Matt Miller got hurt. Sauerbeck and Graves are gone. Mota, Cabrera, and Betancourt have all underperformed. Does it look like this is a train wreck? With Wickman, that’s the bullpen that broke camp with the Tribe.
Cabrera was, of course, demoted after a matter of days. Mota and Betancourt can’t re-capture their success and the team has suffered as a result. After stints by Jeremy Guthrie, Brian Slocum, and Jason Davis, the Tribe has thrown their youngsters out there to see what sticks.
So far, Fausto Carmona has impressed (with a 1.19 ERA in the bullpen), as have Rafael Perez and Edward Mujica (though both have only pitched 8 innings each).

Second Half: The young arms should continue to move up the ladder in the pen as Carmona will likely be given the 8th inning role, and could be seen as the closer of the future (or the present if Wickman is traded). Perez and Mujica will be given expanded roles if they continue to succeed.
If Carl Willis has fixed Mota, let’s have him take a long look at Cabrera to see why he falls off of the mound after every pitch when he’s struggling. Is he watching Jason Davis video saying, “I like the way he does that…I think I’ll try it and see what happens”?
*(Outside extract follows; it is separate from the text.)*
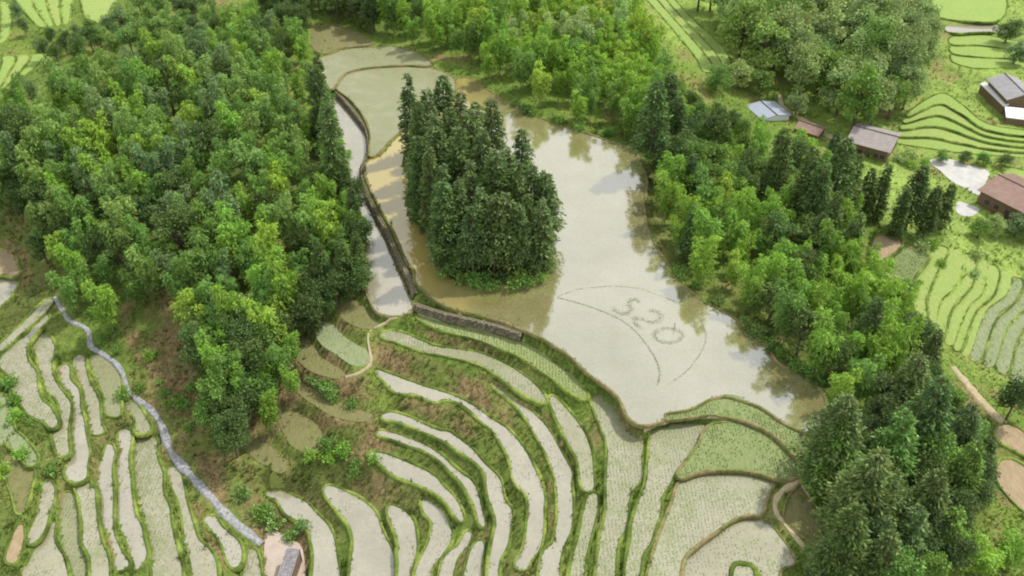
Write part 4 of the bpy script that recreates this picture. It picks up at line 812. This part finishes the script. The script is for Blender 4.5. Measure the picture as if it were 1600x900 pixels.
# --- right bank
RIGHT = [(1000,215),(1005,280),(1030,340),(1060,400),(1110,445),(1165,480),(1215,530),(1260,560),(1300,600),(1330,590),(1400,560),(1440,520),(1430,460),(1390,420),(1360,380),(1345,350),(1350,300),(1340,270),(1300,232),(1230,210),(1180,196),(1120,165),(1050,135)]
def right_kind(x, y, rg):
    if x > 1260 and y < 360: return pick(rg, (.45, 'fir', 'dark'), (.3, 'broad', 'dark'), (.25, 'bamboo', 'bright'))
    if y < 280: return pick(rg, (.35, 'broad', 'dark'), (.3, 'broad', 'mid'), (.25, 'bamboo', 'bright'), (.1, 'fir', 'dark'))
    return pick(rg, (.50, 'bamboo', 'bright'), (.16, 'bamboo', 'mid'), (.2, 'broad', 'dark'), (.07, 'fir', 'dark'), (.07, 'bamboo', 'yellow'))
fill(RIGHT, 3.9, right_kind, lambda x, y: 'in upper right bank wood' if y < 280 else ('low on right bank' if y > 470 else ('in mid right bank' if x < 1230 else 'on right bank valley side')), '', 15, 0.9)
FIRS = [(1365,262,13),(1390,255,14),(1415,300,12),(1448,258,16),(1470,290,13),(1490,285,12),(1310,205,13),(1330,240,13),(1050,112,17),(1060,150,14),(1085,240,13),(1085,320,12),(1290,330,13),(1410,455,9),(1470,515,10)]
for i, (x, y, h) in enumerate(FIRS):
    q = hit(x, y, h); 
    if owner_at(q[0], q[1]) >= 0: q = hit(x + 6, y - 6, h)
    lab = {0: 'slim dark fir left in the cluster before the white yard', 1: 'second slim dark fir before the white yard', 2: 'short dark fir between two taller ones before the white yard', 3: 'tallest dark fir before the white yard', 4: 'dark fir right of the tallest one before the white yard', 5: 'rightmost dark fir before the white yard',
      6: 'dark fir in front of the taupe roof, upper one', 7: 'dark fir in front of the taupe roof, lower one', 8: 'tall dark fir rising at the end of the far grove', 9: 'dark fir just below the tall one at the far grove', 10: 'dark fir by the upper bend of the right bank', 11: 'short dark fir by the middle bend of the right bank', 12: 'dark fir on the valley side of the right wood', 13: 'small dark fir beside the yellow green terraces', 14: 'dark fir at the foot of the yellow green terraces'}[i]
    placed.append((q[0], q[1])); plant('fir', q[0], q[1], q[2], h / 20, 'deep', lab, 'firs of the right side', sxy=1.15)
# --- big evergreens at the lower right
BIGT = [(1330,618,17,'broad dark evergreen at the corner of the large paddy'),(1290,655,14,'leaning dark evergreen nearest the grassy crescent'),(1368,700,17,'tall bluish evergreen beside the olive plot'),(1310,735,12,'low dark evergreen overhanging the dirt path'),(1440,552,14,'evergreen behind the largest one on the lower right'),(1472,590,17,'largest dark evergreen on the lower right'),
 (1420,640,15,'evergreen between the corner tree and the largest one'),(1400,735,14,'evergreen in front of the dense lower right cluster'),(1440,790,12,'rounded evergreen near the bottom edge'),(1475,735,14,'evergreen right of the dense lower right cluster'),(1530,690,13,'dark evergreen beside the brown ploughed plot'),(1520,630,12,'dark evergreen left of the lone tree'),(1345,790,15,'dark evergreen at the bottom edge beside the olive plot'),(1395,830,12,'evergreen low at the bottom edge'),(1500,790,11,'evergreen at the bottom edge beside bright shrubs'),(1550,680,8,'small dark evergreen at the right slope'),(1310,830,10,'low evergreen by the lower dirt path')]
rgB = random.Random(9)
for i, (x, y, h, lab) in enumerate(BIGT):
    q = hit(x, y, h); 
    for k in range(8):
        if owner_at(q[0], q[1]) < 0 and owner_at(q[0] - 1.5, q[1]) < 0: break
        q[0] += 1.2; q[2] = H(q[0], q[1])
    placed.append((q[0], q[1])); plant('bigfir', q[0], q[1], q[2], h / 18, rgB.choice(['moss', 'dark', 'mid', 'moss']), lab, 'big evergreens of the lower right', rgB, sxy=1.05)
fill([(1310,720),(1380,600),(1440,560),(1500,620),(1540,700),(1530,800),(1480,890),(1330,900),(1310,800)], 4.0, lambda x, y, rg: pick(rg, (.4, 'broad', 'dark'), (.35, 'broad', 'blue'), (.25, 'broad', 'mid')), 'among lower right evergreens', '', 16, 0.75)
for x, y, s, lab in [(1400,455,.55,'bright bamboo tuft above the smooth green terrace'),(1495,850,.55,'bright green bamboo tuft at the bottom right, left one'),(1545,865,.6,'bright green bamboo tuft at the bottom right, middle one'),(1590,855,.6,'bright green bamboo tuft at the bottom right corner'),(1520,760,.4,'small bright tuft beside the brown ploughed plot')]:
    q = hit(x, y, 8 * s); plant('bamboo', q[0], q[1], q[2], s, 'bright', lab, None, sxy=1.6)
# the lone tree
q = hit(1572, 655); plant('broad', q[0], q[1], q[2], .85, 'deep', 'lone dark tree standing apart at the right edge', None, sxy=.95)
# --- sunlit grove top right
TOPR = [(1060,-30),(1110,10),(1180,45),(1240,80),(1290,110),(1340,140),(1400,150),(1440,120),(1462,75),(1450,30),(1430,-30)]
fill(TOPR, 4.6, lambda x, y, rg: pick(rg, (.6, 'broad', 'pale'), (.2, 'broad', 'olive'), (.2, 'broad', 'mid')), lambda x, y: 'in top right grove' if x > 1280 else 'left in top right grove', '', 17, 1.5)
for x, y, s, c, lab in [(1122,112,.75,'mid','rounded tree above the blue roof, left one'),(1160,108,.8,'pale','rounded tree above the blue roof, middle one'),(1190,118,.75,'mid','rounded tree above the blue roof, right one'),(1248,155,.65,'pale','bushy tree inside the bend of the earth track'),
   (1580,40,.8,'dark','dark tree at the top right corner, upper one'),(1592,75,.7,'greyish','tree at the right edge above the grey roof'),(1595,345,.6,'greyish','grey green tree at the right edge below the brown roof'),(1560,345,.5,'pale','pale bushy tree below the brown roof'),(1535,350,.5,'mid','bush below the small white pad'),
   (1475,240,.35,'mid','bush above the white yard, left one'),(1540,243,.35,'mid','bush above the white yard, second from right'),(1575,246,.38,'dark','bush above the white yard, rightmost'),(1510,241,.35,'dark','bush above the white yard, second from left')]:
    q = hit(x, y, 7 * s); plant('broad', q[0], q[1], q[2] - .8 * s, s, c, lab, None, sxy=1.45)
# --- top left: hedgerows between far fields
fill([(-20,62),(50,52),(110,45),(150,50),(140,70),(80,80),(30,86),(-20,90)], 4.5, lambda x, y, rg: pick(rg, (.5, 'broad', 'greyish'), (.5, 'broad', 'dark')), 'in far left hedgerow', '', 18, .7)
fill([(18,0),(38,20),(42,45),(22,45)], 4.5, lambda x, y, rg: ('broad', 'greyish'), 'between far left terraces', '', 19, .6)
fill([(110,0),(130,30),(200,25),(215,-15),(330,-20),(330,25),(250,50),(160,65),(140,45)], 4.2, lambda x, y, rg: pick(rg, (.4, 'broad', 'olive'), (.3, 'broad', 'greyish'), (.3, 'bamboo', 'olive')), 'behind left grove', '', 20, .8)

# --- shrubs one by one along the stone path, banks and slopes
SH = [((150,480),(215,640),9,14,'along the upper side of the stone path',['mid','bright']), ((235,560),(320,690),11,16,'on the bare slope above the stone path',['mid','bright']), ((330,600),(470,560),16,14,'at the foot of the dark spur',['dark','mid']),
 ((490,600),(560,640),9,8,'among the weeds between fallow strips',['mid','olive']), ((500,700),(570,740),9,16,'in the green weeds above the terrace bowl',['bright','mid']), ((20,580),(60,800),12,20,'on the grassy slope at the lower left',['bright','mid']),
 ((1050,440),(1290,600),24,10,'on the verge below the right bank wood',['dark','mid']), ((1430,390),(1520,420),10,12,'on the sunny slope above the yellow terraces',['pale','bright']), ((1250,760),(1320,880),14,20,'beside the lower dirt path',['mid','bright']), ((700,140),(980,225),14,6,'on the far bank under the bamboo',['dark','mid']),
 ((1330,230),(1440,260),12,8,'on the sunny verge before the taupe roof',['bright','pale']), ((390,790),(470,850),8,12,'around the concrete yard',['mid','olive'])]
rgS = random.Random(21)
for (xa, ya), (xb, yb), n_, spr, place, cols in SH:
    for i in range(n_):
        for t_ in range(8):
            u = rgS.random(); x = xa + (xb - xa) * u + rgS.gauss(0, spr); y = ya + (yb - ya) * u + rgS.gauss(0, spr * .8); q = hit(x, y)
            if owner_at(q[0], q[1]) == -1 and not path_cells[int((q[1] - Y0) / RES), int((q[0] - X0) / RES)]:
                cc = rgS.choice(cols); plant('shrub', q[0], q[1], q[2], rgS.uniform(.7, 1.7), cc, f'{ADJ[cc]} low shrub {place}', f'{ADJ[cc]} shrubs {place}', rgS); break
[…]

I wouldn’t be surprised if the Tribe explored moves for Betancourt and brought up the likes of Slocum, Davis, Andrew Brown, Tom Mastny, or even Tony Sipp to see if these guys can be part of the 2007 bullpen or if help is needed from elsewhere.
The one constant, unless he approves a trade or has a heart attack on the mound (remember when Chris Farley used to have constant heart attacks on Da’ Bears – “That makes a bakers’ dozen, Bob”), will continue to be the Round Righty at the back end.

Bottom line is that the Indians need to take a long look at their youngsters to find out what they have for 2007 and what they will need for next year, so we’re not in the same situation at the All-Star Break next year. At the same time, I think that the talent that they will bring up (if it comes as advertised) shouldn’t be a huge drop-off from what we see every day, which means that an over .500 season is still plausible.